Problem to work on |
The lines beneath this instruction, from the first through the one containing "lines(b, None, h*.28, 2, .02, P_INKL, .007, sy=b.ys(h*.22))", must be transcribed exactly; no other line belongs in the output.

Data section |
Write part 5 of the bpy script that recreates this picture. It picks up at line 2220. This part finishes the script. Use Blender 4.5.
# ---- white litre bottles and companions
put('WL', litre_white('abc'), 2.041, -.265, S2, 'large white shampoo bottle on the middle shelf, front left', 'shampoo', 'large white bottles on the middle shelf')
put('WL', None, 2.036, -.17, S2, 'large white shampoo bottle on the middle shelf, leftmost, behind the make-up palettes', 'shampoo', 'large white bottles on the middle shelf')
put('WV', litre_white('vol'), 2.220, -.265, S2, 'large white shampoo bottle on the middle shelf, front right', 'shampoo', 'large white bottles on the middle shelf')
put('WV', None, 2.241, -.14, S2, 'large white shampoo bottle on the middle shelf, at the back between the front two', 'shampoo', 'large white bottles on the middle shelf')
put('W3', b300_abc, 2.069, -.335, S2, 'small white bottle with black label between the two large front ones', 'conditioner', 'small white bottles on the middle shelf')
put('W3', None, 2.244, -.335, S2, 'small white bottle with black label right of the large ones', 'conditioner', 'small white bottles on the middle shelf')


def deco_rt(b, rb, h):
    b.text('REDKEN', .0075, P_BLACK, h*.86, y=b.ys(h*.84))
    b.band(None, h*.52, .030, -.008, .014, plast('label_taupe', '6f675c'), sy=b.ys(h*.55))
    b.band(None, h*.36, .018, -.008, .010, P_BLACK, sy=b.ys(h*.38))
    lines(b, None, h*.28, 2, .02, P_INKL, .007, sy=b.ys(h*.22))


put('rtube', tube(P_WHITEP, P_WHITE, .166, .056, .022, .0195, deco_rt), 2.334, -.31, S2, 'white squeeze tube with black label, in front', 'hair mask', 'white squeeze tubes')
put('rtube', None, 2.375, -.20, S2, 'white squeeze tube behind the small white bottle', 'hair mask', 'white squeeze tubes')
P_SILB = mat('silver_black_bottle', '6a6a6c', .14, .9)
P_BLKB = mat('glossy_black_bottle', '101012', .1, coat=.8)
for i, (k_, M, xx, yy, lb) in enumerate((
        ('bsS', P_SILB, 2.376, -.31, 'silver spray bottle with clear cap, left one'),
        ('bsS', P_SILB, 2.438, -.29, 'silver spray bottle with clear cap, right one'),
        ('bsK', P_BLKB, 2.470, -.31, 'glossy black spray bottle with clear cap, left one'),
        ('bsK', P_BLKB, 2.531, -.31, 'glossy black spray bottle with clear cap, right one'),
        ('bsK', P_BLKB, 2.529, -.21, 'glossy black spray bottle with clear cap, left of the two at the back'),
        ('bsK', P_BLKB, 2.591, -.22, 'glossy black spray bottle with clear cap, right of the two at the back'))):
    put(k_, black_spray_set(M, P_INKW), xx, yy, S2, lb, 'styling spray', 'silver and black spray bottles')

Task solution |
Write part 5 of the bpy script that recreates this picture. It picks up at line 2220. This part finishes the script. Use Blender 4.5.
# ---- white litre bottles and companions
put('WL', litre_white('abc'), 2.041, -.265, S2, 'large white shampoo bottle on the middle shelf, front left', 'shampoo', 'large white bottles on the middle shelf')
put('WL', None, 2.036, -.17, S2, 'large white shampoo bottle on the middle shelf, leftmost, behind the make-up palettes', 'shampoo', 'large white bottles on the middle shelf')
put('WV', litre_white('vol'), 2.220, -.265, S2, 'large white shampoo bottle on the middle shelf, front right', 'shampoo', 'large white bottles on the middle shelf')
put('WV', None, 2.241, -.14, S2, 'large white shampoo bottle on the middle shelf, at the back between the front two', 'shampoo', 'large white bottles on the middle shelf')
put('W3', b300_abc, 2.069, -.335, S2, 'small white bottle with black label between the two large front ones', 'conditioner', 'small white bottles on the middle shelf')
put('W3', None, 2.244, -.335, S2, 'small white bottle with black label right of the large ones', 'conditioner', 'small white bottles on the middle shelf')


def deco_rt(b, rb, h):
    b.text('REDKEN', .0075, P_BLACK, h*.86, y=b.ys(h*.84))
    b.band(None, h*.52, .030, -.008, .014, plast('label_taupe', '6f675c'), sy=b.ys(h*.55))
    b.band(None, h*.36, .018, -.008, .010, P_BLACK, sy=b.ys(h*.38))
    lines(b, None, h*.28, 2, .02, P_INKL, .007, sy=b.ys(h*.22))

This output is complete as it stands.